Running this weekend in Leeds Theater, Sock and Buskin's "Doris to Darlene: A Cautionary Valentine," by Jordan Harrison MFA '03, tells the story of how three characters from three different time periods relate to music and, through this relationship, find love.
The play begins with the three main characters — King Ludwig II, Doris and the Young Man — listening to music and dancing together. In a dynamic scene without dialogue, Ludwig plays music by Richard Wagner on a record player, only to be interrupted by Doris trying out new pop songs on the Young Man's iPod, until the three come together in a choreographed dance to Mika's "We Are Golden." This opening scene dramatizes the process of giving in to music and overcoming inhibitions, a motif that runs through the rest of the play.
Doris Unsworth is a 16-year old girl who lives with her grandmother and dreams of being a singer. She skips school one day to audition for big-shot music producer Vic Watts — and as it turns out, he likes her sound.
Discontented with Doris's name, however, Vic dubs her "Darlene Dupont" because, after all, "the public wants alliteration." In addition to a new moniker, Vic gives Darlene a couple of cheesy number-one hits, a few golden records and a diamond ring that loses its luster all too soon.
In her bubblegum-pink dress and shoes, Lauren Neal '11 smiles and blushes to demonstrate Doris's cutesy innocence as a 16-year-old. As Watts, Sean Patrick McGowan '12 struts about the stage in aviators and leather boots, convincing as a music producer driven by the relentless pursuit of profit.
In another of the play's plot lines, King Ludwig II, also referred to as the "Mad King" of Bavaria, has an ear for Wagner's operas and an eye for Wagner himself. The members of the court doubt their king's sanity and ability to rule as Ludwig falls more in love with the opera composer. The two have a playful yet unstable relationship that "borders on immoderacy." Unable to realize his fantasies, Ludwig attempts to find solace in the arms of another, and Wagner loses his musical inspiration.
As Wagner and Ludwig, Gordon Sayre '12 and Elizabeth Rothman '11 make for complementary opposites. Sayre speaks with the loud, booming voice that communicates the self-possession of a famous composer, while the femininity Rothman brings to this pants role highlights Ludwig's boyishness and naivete.
Threaded through all of this is the story of the Young Man (a brilliantly endearing Ben Freeman '13), a confused and socially awkward high school student who listens to Darlene's 1960's hits, contemporary pop songs and Wagner's famous "Liebestod," having studied the aria in school.

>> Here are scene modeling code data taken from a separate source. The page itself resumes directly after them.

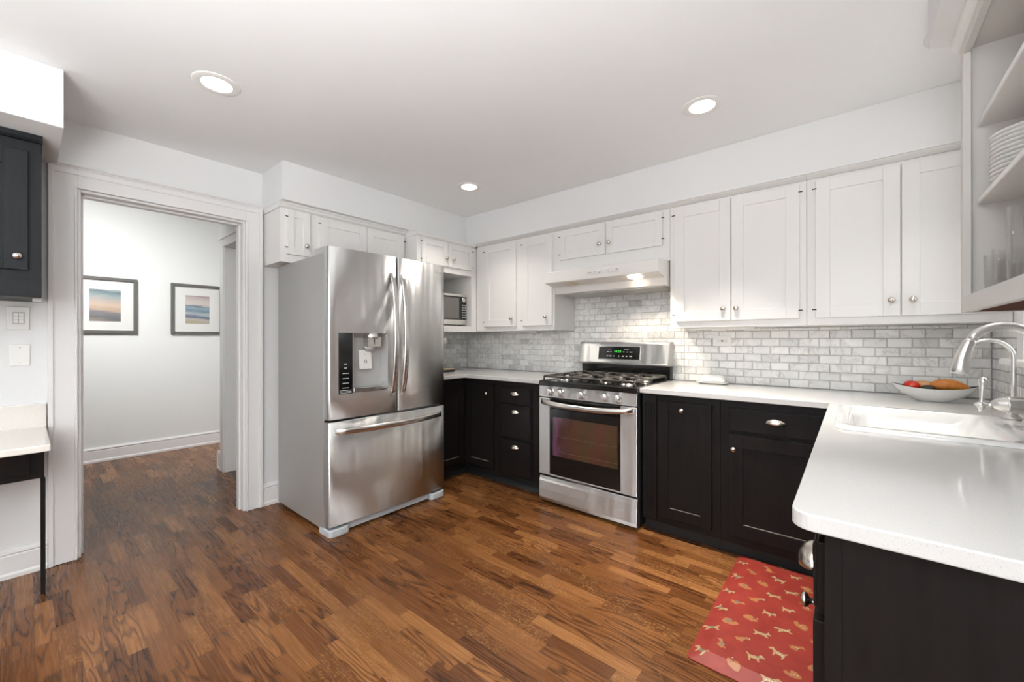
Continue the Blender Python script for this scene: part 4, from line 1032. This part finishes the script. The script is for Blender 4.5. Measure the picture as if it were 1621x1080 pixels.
# ------------------------------------------------------------------ hall pictures
def art(name, stops):
    m = mat(name, (.5, .5, .5), .5); k = NT(m); g, o = k.xyz('Generated')
    nz = k.noise(k.comb(0.0, k.math('MULTIPLY', o[1], 1.6), k.math('MULTIPLY', o[2], 16)), 1, 3, .55)
    z = k.math('ADD', o[2], k.math('MULTIPLY_ADD', nz, .22, -.11)); z = k.math('ADD', z, k.math('MULTIPLY_ADD', o[1], .06, -.03))
    k.l(k.ramp(z, stops), k.b.inputs['Base Color']); return m
A1 = art('sunset_sea_art', [(0, (.30, .25, .21)), (.10, (.14, .14, .15)), (.28, (.22, .21, .22)), (.36, (.48, .36, .28)), (.52, (.62, .47, .36)), (.68, (.47, .42, .40)), (.82, (.30, .38, .38)), (.93, (.12, .19, .23)), (1, (.30, .36, .36))])
A2 = art('blue_sea_art', [(0, (.42, .36, .24)), (.14, (.50, .46, .40)), (.24, (.12, .15, .24)), (.34, (.45, .49, .52)), (.45, (.14, .24, .31)), (.57, (.30, .40, .45)), (.62, (.12, .17, .24)), (.66, (.66, .58, .55)), (.82, (.60, .55, .52)), (1, (.42, .31, .32))])
M_FRAME = mat('grey_frame', (.115, .112, .102), .45)
M_MATB = mat('white_matboard', (.80, .80, .78), .8)
def picture(ya, yb, z0, z1, am, aya, ayb, az0, az1, label):
    t = thing('framed_picture', label, 'picture', (HX, (ya+yb)/2, z0)); x = HX+.001; f = .030
    mb = MB(); mb.box(x, x+.026, ya, ya+f, z0, z1); mb.box(x, x+.026, yb-f, yb, z0, z1); mb.box(x, x+.026, ya+f, yb-f, z0, z0+f); mb.box(x, x+.026, ya+f, yb-f, z1-f, z1)
    build('frame', mb, M_FRAME, t, .002)
    build('mat_board', MB().box(x, x+.010, ya+f, yb-f, z0+f, z1-f), M_MATB, t)
    build('print', MB().box(x+.0101, x+.0106, aya, ayb, az0, az1), am, t)
    build('glass_pane', MB().box(x+.014, x+.016, ya+f, yb-f, z0+f, z1-f), M_GLASS, t)
picture(-2.910, -2.430, 1.290, 1.858, A1, -2.783, -2.556, 1.41, 1.732, 'grey-framed print of a sunset sea, left of the two pictures in the hall')
picture(-2.155, -1.675, 1.288, 1.856, A2, -2.027, -1.803, 1.408, 1.730, 'grey-framed print of blue sea bands, right of the two pictures in the hall')

# ------------------------------------------------------------------ floor mat with printed dogs
mx0, mx1, my0, my1 = 2.840, 3.345, -1.558, -.592; bw = .060; mh = .023
mb = MB(); L0 = rrect(mx0, mx1, my0, my1, .022, .0008); L1 = rrect(mx0, mx1, my0, my1, .022, .005); L2 = rrect(mx0+bw, mx1-bw, my0+bw, my1-bw, .006, mh)
mb.loft([L0, L1, L2], 0, True, True, False)
def hz(x, y):
    d = min(x-mx0, mx1-x, y-my0, my1-y); return (.005+(mh-.005)*d/bw if d < bw else mh)
stand = [(.08, 0), (.15, 0), (.18, .26), (.52, .26), (.56, 0), (.63, 0), (.67, .34), (.78, .46), (.97, .42), (1.02, .52), (.90, .64), (.84, .76), (.76, .68), (.62, .56), (.18, .56), (.05, .76), (-.01, .73), (.08, .50), (.06, .30)]
sit = [(.05, 0), (.55, 0), (.50, .20), (.60, .42), (.74, .52), (.88, .50), (.92, .60), (.80, .70), (.74, .82), (.64, .74), (.50, .62), (.30, .50), (.14, .34), (-.08, .30), (-.12, .22), (.04, .18)]
run = [(-.15, .12), (.02, .10), (.16, .26), (.50, .24), (.72, .06), (.86, .08), (.70, .32), (.80, .42), (1.0, .38), (1.05, .48), (.92, .58), (.84, .66), (.74, .58), (.60, .50), (.16, .52), (-.06, .66), (-.12, .60), (.02, .42), (.0, .26)]
curl = [(.1, .05), (.6, 0), (.86, .15), (.98, .3), (.92, .46), (.74, .5), (.7, .38), (.56, .40), (.6, .6), (.46, .72), (.2, .66), (.02, .44), (-.06, .2)]
def poly(pts, m, lift, cx, cy, s, ang, flip):
    P = []
    for (a, b) in pts:
        a = (a-.45)*s*(-1 if flip else 1); b = (b-.36)*s
        x = cx+a*math.cos(ang)-b*math.sin(ang); y = cy+a*math.sin(ang)+b*math.cos(ang)
        x = min(max(x, mx0+.003), mx1-.003); y = min(max(y, my0+.003), my1-.003)
        P.append((x, y, hz(x, y)+lift))
    mb.add(P, [tuple(range(len(P)))], m)
rs = random.Random(4)
shapes = [stand, sit, run, curl]; i = 0
y = my0+.055; row = 0
while y < my1-.02:
    x = mx0+.035+(.055 if row % 2 else 0)
    while x < mx1-.03:
        sh = shapes[(i*3+row) % 4]; ang = rs.uniform(-.55, .55)-.2; fl_ = rs.random() < .3; s = rs.uniform(.050, .062)
        poly(sh, 1+(i+row) % 2, .0007, x, y, s, ang, fl_)
        k_ = (i+2*row) % 3
        if k_ == 0:
            poly([(.22, .27), (.50, .27), (.52, .55), (.20, .55)], 3, .0011, x, y, s, ang, fl_)
        elif k_ == 1:
            poly([(.60, .40), (.72, .48), (.66, .58), (.54, .50)], 3, .0011, x, y, s, ang, fl_); poly([(.80, .62), (.92, .60), (.86, .74)], 4, .0011, x, y, s, ang, fl_)
        else:
            for q_ in range(3): poly([(.15+.16*q_, .30), (.22+.16*q_, .30), (.22+.16*q_, .38), (.15+.16*q_, .38)], 4, .0011, x, y, s, ang, fl_)
        x += .118; i += 1
    y += .080; row += 1
def mat_post(bm, org):
    bmesh.ops.triangulate(bm, faces=[f for f in bm.faces if f.material_index > 0])
mr_ = mat('red_mat_vinyl', (.40, .035, .022), .5, **{'Specular IOR Level': .3}); k = NT(mr_); v, _ = k.xyz(); n_ = k.noise(v, 14, 4, .6)
k.l(k.ramp(n_, [(.3, (.205, .022, .0155)), (.7, (.275, .034, .024))]), k.b.inputs['Base Color']); k.bump(k.noise(v, 300, 2), .08, .0005)
o = build('floor_mat', mb, [mr_, mat('cream_print', (.36, .24, .12), .5), mat('tan_print', (.33, .125, .043), .5), mat('grey_print', (.16, .13, .10), .5), mat('white_print', (.55, .48, .40), .5)], None, post=mat_post)
tag(o, 'red cushioned floor mat printed with little dogs in front of the sink', 'mat')
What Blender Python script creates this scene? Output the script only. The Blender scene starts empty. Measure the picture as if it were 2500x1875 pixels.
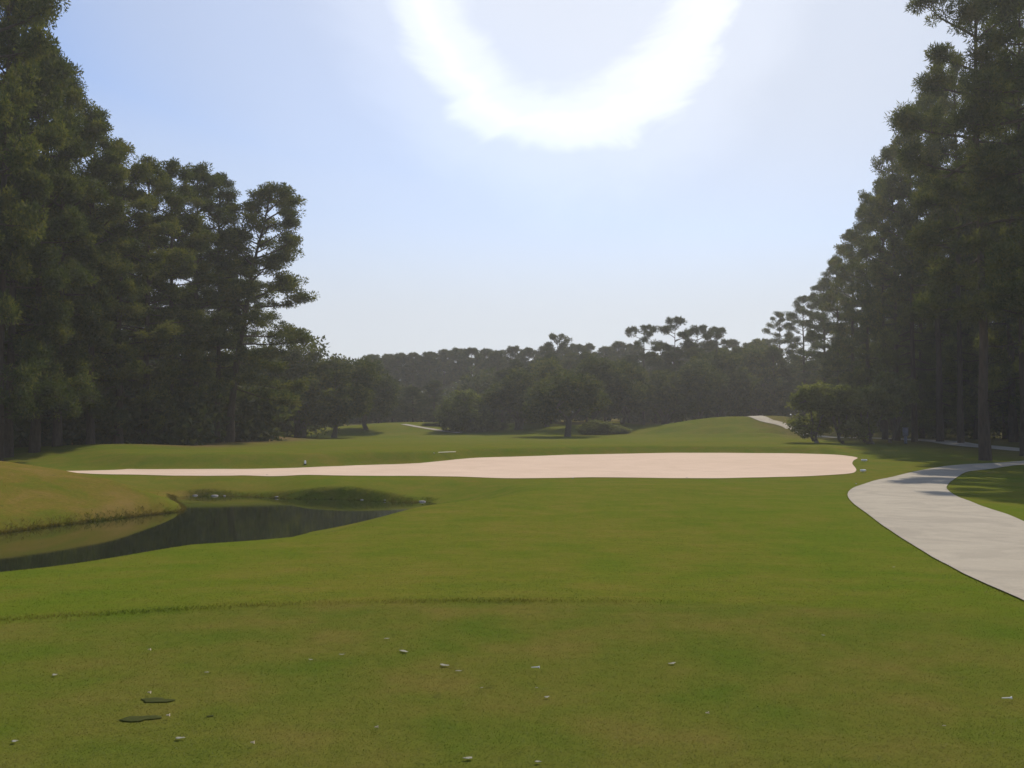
import bpy, math, random
import numpy as np
from mathutils import Vector, geometry
C = bpy.context.scene.collection
R = math.radians
random.seed(7)
F = 2401.0; HZ = 1035.0; TH = math.atan((HZ-937.5)/F); EYE = 1.6
SUN_AZ, SUN_EL = R(22), R(44)

# ------------------------------------------------------------------ helpers
def ray(px, py):
    cx = (px-1250)/F; cy = (937.5-py)/F
    return (cx, math.cos(TH)-cy*math.sin(TH), math.sin(TH)+cy*math.cos(TH))
def on_plane(px, py, z):
    d = ray(px, py); t = (z-EYE)/d[2]
    return (d[0]*t, d[1]*t)
def smooth(t):
    t = np.clip(t, 0, 1); return t*t*(3-2*t)
def sdf(poly, X, Y):
    """signed distance to a closed polygon, negative inside"""
    P = np.asarray(poly, float); Q = np.roll(P, -1, axis=0)
    D = np.full(X.shape, 1e9); ins = np.zeros(X.shape, bool)
    for (ax, ay), (bx, by) in zip(P, Q):
        ex, ey = bx-ax, by-ay; L = ex*ex+ey*ey+1e-12
        t = np.clip(((X-ax)*ex+(Y-ay)*ey)/L, 0, 1)
        D = np.minimum(D, (X-ax-t*ex)**2+(Y-ay-t*ey)**2)
        if abs(by-ay) > 1e-12:
            c = ((ay > Y) != (by > Y)) & (X < (bx-ax)*(Y-ay)/(by-ay)+ax)
            ins ^= c
    D = np.sqrt(D)
    return np.where(ins, -D, D)
def vnoise(X, Y, s, seed=0):
    """smooth value noise"""
    def hsh(i, j):
        v = np.sin(i*127.1+j*311.7+seed*74.7)*43758.5453
        return v-np.floor(v)
    x = X/s; y = Y/s; i = np.floor(x); j = np.floor(y); u = smooth(x-i); v = smooth(y-j)
    return (hsh(i, j)*(1-u)+hsh(i+1, j)*u)*(1-v)+(hsh(i, j+1)*(1-u)+hsh(i+1, j+1)*u)*v-.5
def chaikin(pts, n=2, closed=False):
    pts = [tuple(p) for p in pts]
    for _ in range(n):
        out = []
        m = len(pts)
        rng = range(m) if closed else range(m-1)
        if not closed: out.append(pts[0])
        for k in rng:
            a, b = pts[k], pts[(k+1) % m]
            out.append(tuple(.75*p+.25*q for p, q in zip(a, b))); out.append(tuple(.25*p+.75*q for p, q in zip(a, b)))
        if not closed: out.append(pts[-1])
        pts = out
    return pts
def jitter(pts, a, seed):
    r = random.Random(seed)
    return [(x+r.uniform(-a, a), y+r.uniform(-a, a)) for x, y in pts]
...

Initially alarmed by the new music appreciation teacher, a stern older man with glasses and argyle socks, the Young Man finds that Mr. Campani (Mark Brown II '09.5, appropriately arrogant and stuffy) is just like him — flamboyant, a music lover, queer. Although he has a difficult time accepting himself in the harsh and judgmental world of high school ("I don't like myself here"), the Young Man takes comfort in the stories of Doris and Ludwig and uses their experiences to come to terms with himself and his sexuality.
In a clever production of Harrison's play, director Chris Tyler '10 and his cast of six successfully convey the thoughts and feelings of their characters. With a script that stays very much within the minds of the characters — each person referring to himself in the third person, for example — the actors externalize the emotions behind the words through stylized bodily movement and facial expressions that imbue the lines with a dynamism they might otherwise lack.
As Tyler writes in his director's note, the play crosses space and time and blurs the line between reality and fantasy to "unite the three elemental couples" and "examine the paradoxical nature of romantic experience." The stories all suggest that the process of falling in and quickly out of love is shared across different eras, as transcendent as music.
"Doris to Darlene" runs tonight and Saturday at 8 p.m. and Sunday at 2 p.m. in Leeds Theater.